What many teachers need mostly are up-to-date materials, as well as technology that is in working condition and sufficient training on how to use the technology in the classroom.

In addition to this, and it is a big one, we teachers and parents (I speak here as a parent and teacher) need an organized administration and district that is consistent with its support and follow-through.

One example of this could be getting teacher feedback on a new report card, piloting the report card one year and then training all teachers how to use it before implementing it with students -- as opposed to throwing a new report card at a teachers three weeks before report cards are out. Sounds crazy on paper. But it happened!

Also needed is consistency with discipline practices and programs for kids — just overall consistency and support for teachers.

On the home front: Not to pass the buck on to the parents, but the No. 1 person in a child's life is his or her parents.

I say parents in the plural. Once you diminish that number to the singular parent, it becomes even harder to bridge the gap. Schools can offer and supply all sorts of assistance for that child, but in the end that is not something a school can fix for them at home.

Economics is a big player in how someone will do in life and school.

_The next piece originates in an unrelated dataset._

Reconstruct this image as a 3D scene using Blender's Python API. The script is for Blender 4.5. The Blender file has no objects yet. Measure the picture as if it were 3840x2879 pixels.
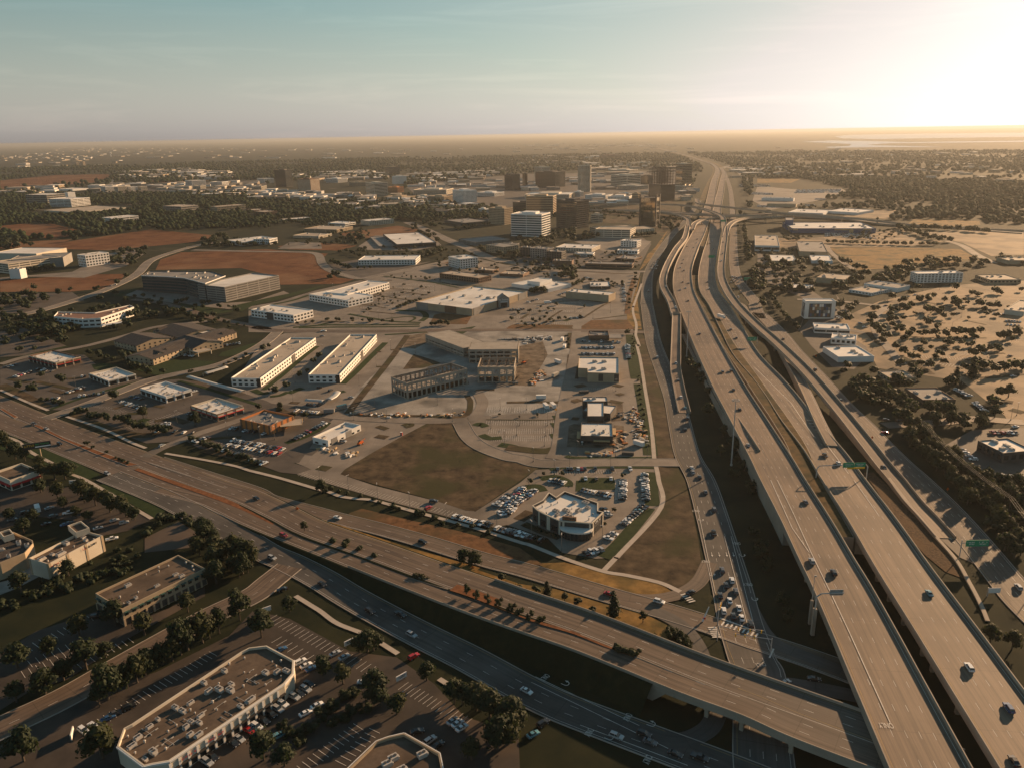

While watching a Marzano webinar on my lunch yesterday, I was reminded just how disproportionate it can be for kids coming from poverty. The level of language as well as the sheer number of words spoken in the home is much different in a higher versus lower income home. The average child in a higher income home will have a 30,000-50,000 word vocabulary by age 5, and a lower-income child will only have about 10,000. Already at 5 years old, before "schooling" officially begins, children are at a massive deficit.

Kids learn way before we teachers ever get our hands on them. Brains do most of their growing between birth and age 5. All this occurs before children ever take their first steps into kindergarten. So these children are already starting out at the bottom of the pack. And we, as a society, are not making enough gains in this area — not just in pre-K but throughout childhood.

And when I talk about lower socio-economic families, it is not so much being poor that is the problem, as is it the culture of poverty, which I find to be the greatest battle.

What I mean is the culture that can evolve in poverty, i.e. immediate gratification and materialistic focus on what others "see." Very surface, i.e. "see me in new Nikes, see my new phone" instead of "save money to put toward owning a home or investing in retirement."

When I'm talking to kids, I do my fair share of preaching about getting ahead in life. A lot of what I talk about is their need to take advantage of the opportunities in front of them each day. School only has them seven hours a day and eight months a year. I ask them all the time: "What are you doing on your own to advance your learning? Reach your goals?"

I want them to understand, deeply, that learning starts with them. It is the school's and teachers' responsibility to set up situations that will best engage them, make material comprehensible and meaningful to them.

I totally understand how difficult and utterly stressful things can be when you don’t have enough money. I know what it is like when you look at something in the store for $1 instead of the item you really would like for $1.50, and put it back because it will save 50 cents. I know what it is like when you have to think about getting meds versus getting clothes or food. I've lived it; been on WIC;, been on food stamps. I still shop at second-hand stores and use coupons to get by.

I very much understand. But I know that my goal setting, hard work and perseverance will keep me moving forward and help me get better each year.

This is the idea I push with my students.

Gelene Strecker-Sayer is a parent and teacher and lives in St. Louis.